3D scene scripts:

--*--

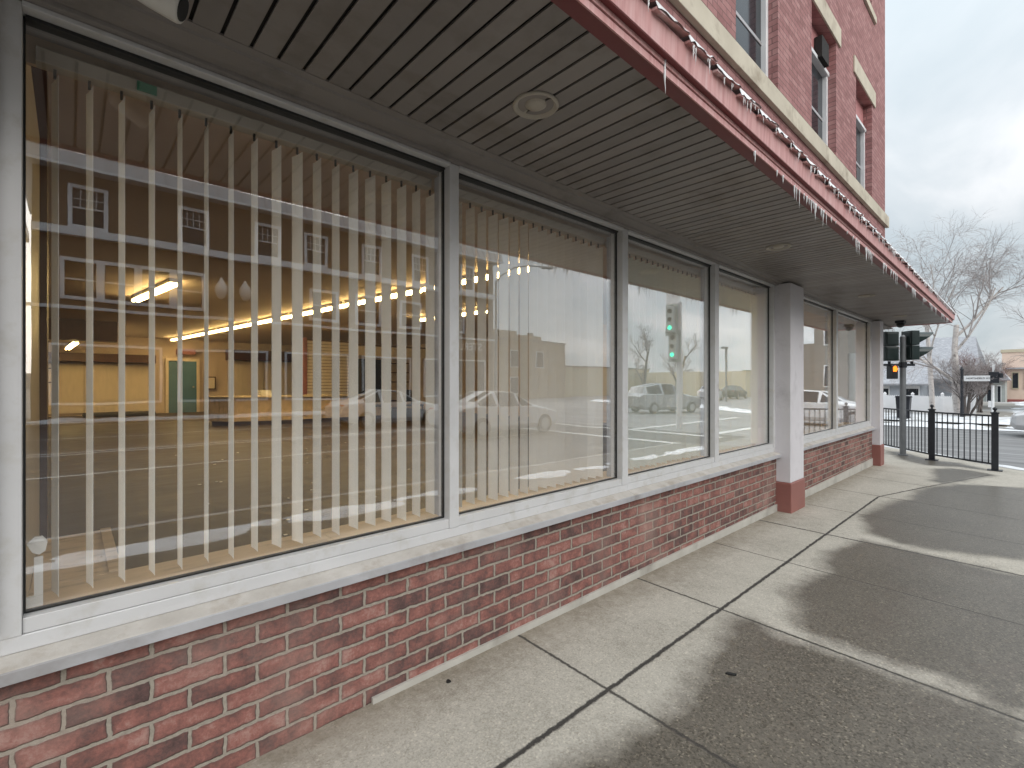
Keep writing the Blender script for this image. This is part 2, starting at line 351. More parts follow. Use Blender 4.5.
# joints and tar
wig = mathn(N, L, 'MULTIPLY', mathn(N, L, 'SUBTRACT', noise_tex(N, L, v, 22, 7, .75), .5), .034)
jd = mathn(N, L, 'ABSOLUTE', mathn(N, L, 'ADD', aj.outputs['Fac'], mathn(N, L, 'MULTIPLY', wig, .6)))
jr = ramp(N, [(.0, (1,1,1)), (.0032, (1,1,1)), (.0062, (0,0,0))]); L.new(jd, jr.inputs[0])
cd = mathn(N, L, 'ABSOLUTE', mathn(N, L, 'ADD', ac.outputs['Fac'], wig))
cr = ramp(N, [(.0, (1,1,1)), (.009, (1,1,1)), (.0145, (0,0,0))]); L.new(cd, cr.inputs[0])
jm = mathn(N, L, 'MAXIMUM', jr.outputs[0], cr.outputs[0])
tar = ramp(N, [(.3, (.035,.032,.03)), (.7, (.085,.078,.07))]); L.new(fine, tar.inputs[0])
c = mixc(N, L, jm, c, tar.outputs[0])
L.new(c, b.inputs['Base Color'])
L.new(mathn(N, L, 'SUBTRACT', .88, mathn(N, L, 'MULTIPLY', wet, .56)), b.inputs['Roughness'])
h = mathn(N, L, 'ADD', mathn(N, L, 'MULTIPLY', jm, -1.6), mathn(N, L, 'ADD', mathn(N, L, 'MULTIPLY', fine, .5), mathn(N, L, 'MULTIPLY', mid, .3)))
bp = N.new('ShaderNodeBump'); bp.inputs['Strength'].default_value = .45; bp.inputs['Distance'].default_value = .006
L.new(h, bp.inputs['Height']); L.new(bp.outputs[0], b.inputs['Normal']); M['pavement'] = m

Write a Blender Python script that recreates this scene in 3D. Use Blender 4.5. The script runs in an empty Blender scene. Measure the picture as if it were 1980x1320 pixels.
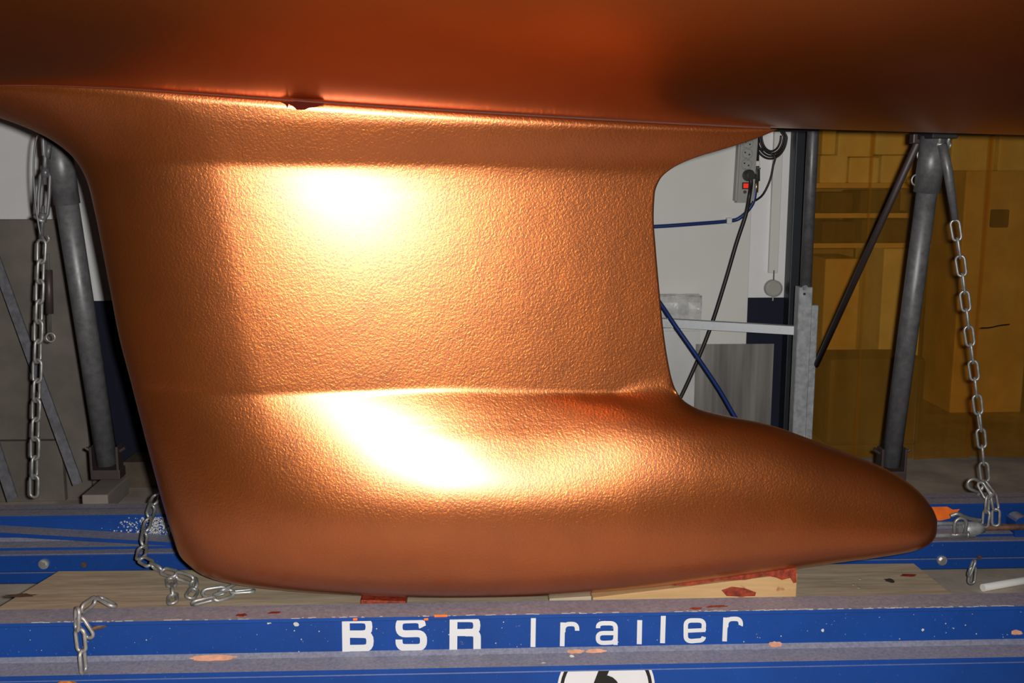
import bpy, bmesh, math, random
import numpy as np
from mathutils import Vector, Matrix, Euler

random.seed(7)
S = bpy.context.scene
C = S.collection
R = math.radians

# ------------------------------------------------------------------ camera
W, H, F = 1980.0, 1320.0, 1980.0
CAM = Vector((0.0, 0.0, 1.0))                       # floor is z = 0
PITCH, YAW = math.degrees(math.atan(330 / 1980)), 2.3
cd = bpy.data.cameras.new('camera')
cam = bpy.data.objects.new('camera', cd)
C.objects.link(cam)
cam.location = CAM
cam.rotation_euler = (R(90 - PITCH), 0, R(-YAW))
cd.sensor_width = 36.0
cd.lens = 36.0 * F / W
cd.clip_start = 0.02
S.camera = cam
MROT = cam.rotation_euler.to_matrix()

# ------------------------------------------------------------------ world, flash, exposure
wd = bpy.data.worlds.new('world')
S.world = wd
wd.use_nodes = True
bg = wd.node_tree.nodes['Background']
bg.inputs[0].default_value = (0.75, 0.85, 1.0, 1)
bg.inputs[1].default_value = 0.012

fl = bpy.data.lights.new('camera_flash', 'SPOT')     # the photographer's flash, beside the lens
fl.energy = 190.0
fl.color = (1.0, 0.97, 0.93)
fl.spot_size = R(112)
fl.spot_blend = 0.75
fl.shadow_soft_size = 0.012
flo = bpy.data.objects.new('camera_flash', fl)
C.objects.link(flo)
flo.location = CAM + MROT @ Vector((0.036, 0.012, 0.0))
flo.rotation_euler = (R(90 - PITCH + 1.0), 0, R(-YAW + 8.0))

S.view_settings.view_transform = 'Standard'
S.view_settings.look = 'None'
S.view_settings.exposure = 0.0
S.view_settings.gamma = 1.0
S.view_settings.use_curve_mapping = False


# ------------------------------------------------------------------ helpers: from a direction of sight to a place
def ray(px, py):
    return MROT @ Vector(((px - 990) / F, -(py - 660) / F, -1.0))


def P(px, py, Y):
    d = ray(px, py)
    return CAM + d * (Y / d.y)


def PZ(px, py, Z):
    d = ray(px, py)
    return CAM + d * ((Z - CAM.z) / d.z)


# ------------------------------------------------------------------ helpers: materials
def new_mat(name):
    m = bpy.data.materials.new(name)
    m.use_nodes = True
    nt = m.node_tree
    return m, nt, nt.nodes['Principled BSDF']


def nn(nt, t, **kw):
    n = nt.nodes.new(t)
    for k, v in kw.items():
        setattr(n, k, v)
    return n


def noise(nt, scale, detail=4, rough=0.55, stretch=None, coord='Object'):
    tc = nn(nt, 'ShaderNodeTexCoord')
    mp = nn(nt, 'ShaderNodeMapping')
    nt.links.new(tc.outputs[coord], mp.inputs[0])
    if stretch:
        mp.inputs['Scale'].default_value = stretch
    n = nn(nt, 'ShaderNodeTexNoise')
    n.inputs['Scale'].default_value = scale
    n.inputs['Detail'].default_value = detail
    n.inputs['Roughness'].default_value = rough
    nt.links.new(mp.outputs[0], n.inputs['Vector'])
    return n


def ramp(nt, src, stops):
    r = nn(nt, 'ShaderNodeValToRGB')
    els = r.color_ramp.elements
    while len(els) < len(stops):
        els.new(0.5)
    for e, (p, c) in zip(els, stops):
        e.position = p
        e.color = (*c, 1) if len(c) == 3 else c
    nt.links.new(src, r.inputs[0])
    return r


def mixc(nt, fac, a, b):
    m = nn(nt, 'ShaderNodeMix', data_type='RGBA')
    for sock, v in ((m.inputs[0], fac), (m.inputs[6], a), (m.inputs[7], b)):
        if hasattr(v, 'is_linked'):
            nt.links.new(v, sock)
        elif isinstance(v, (int, float)):
            sock.default_value = v
        else:
            sock.default_value = (*v, 1)
    return m.outputs[2]


def bump(nt, b, src, strength, dist):
    n = nn(nt, 'ShaderNodeBump')
    n.inputs['Strength'].default_value = strength
    n.inputs['Distance'].default_value = dist
    nt.links.new(src, n.inputs['Height'])
    nt.links.new(n.outputs[0], b.inputs['Normal'])
    return n


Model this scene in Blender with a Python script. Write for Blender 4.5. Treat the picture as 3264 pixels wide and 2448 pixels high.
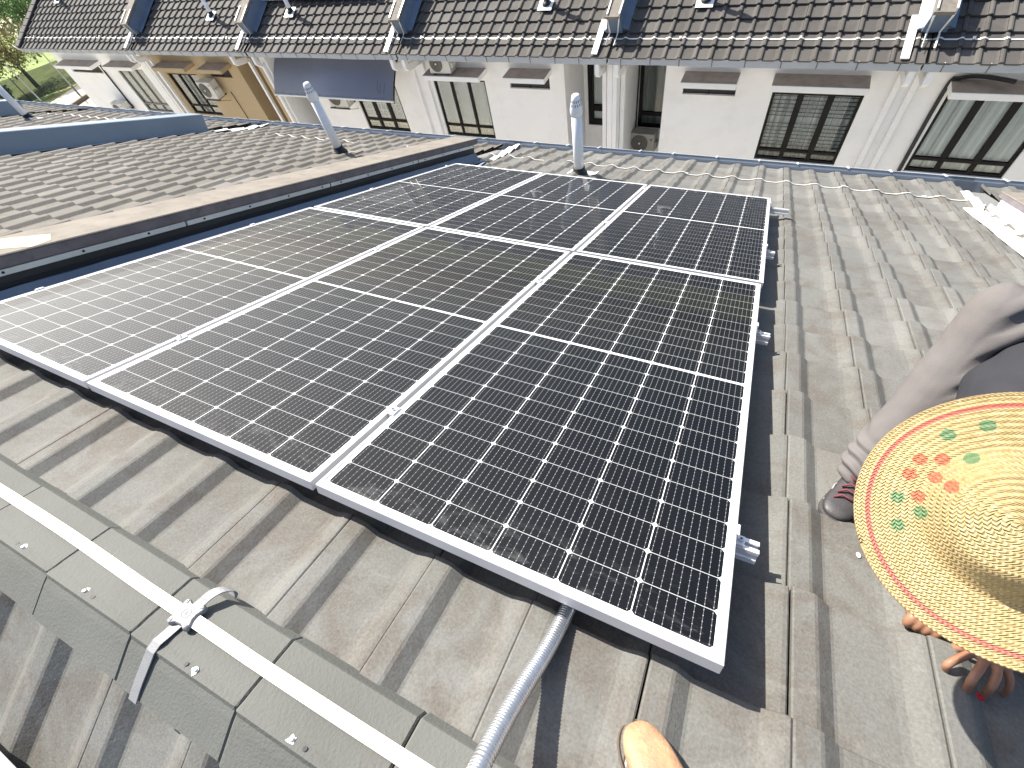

--*--

Challenge: Take the material above and output only the lines from the one that contains "Write a Blender" through the one that contains "bg.inputs[1].default_value = 0.012", ends included and images left out.

Solution to this problem:
Write a Blender Python script that recreates this scene in 3D. Use Blender 4.5. The script runs in an empty Blender scene. Measure the picture as if it were 1980x1320 pixels.
import bpy, bmesh, math, random
import numpy as np
from mathutils import Vector, Matrix, Euler

random.seed(7)
S = bpy.context.scene
C = S.collection
R = math.radians

# ------------------------------------------------------------------ camera
W, H, F = 1980.0, 1320.0, 1980.0
CAM = Vector((0.0, 0.0, 1.0))                       # floor is z = 0
PITCH, YAW = math.degrees(math.atan(330 / 1980)), 2.3
cd = bpy.data.cameras.new('camera')
cam = bpy.data.objects.new('camera', cd)
C.objects.link(cam)
cam.location = CAM
cam.rotation_euler = (R(90 - PITCH), 0, R(-YAW))
cd.sensor_width = 36.0
cd.lens = 36.0 * F / W
cd.clip_start = 0.02
S.camera = cam
MROT = cam.rotation_euler.to_matrix()

# ------------------------------------------------------------------ world, flash, exposure
wd = bpy.data.worlds.new('world')
S.world = wd
wd.use_nodes = True
bg = wd.node_tree.nodes['Background']
bg.inputs[0].default_value = (0.75, 0.85, 1.0, 1)
bg.inputs[1].default_value = 0.012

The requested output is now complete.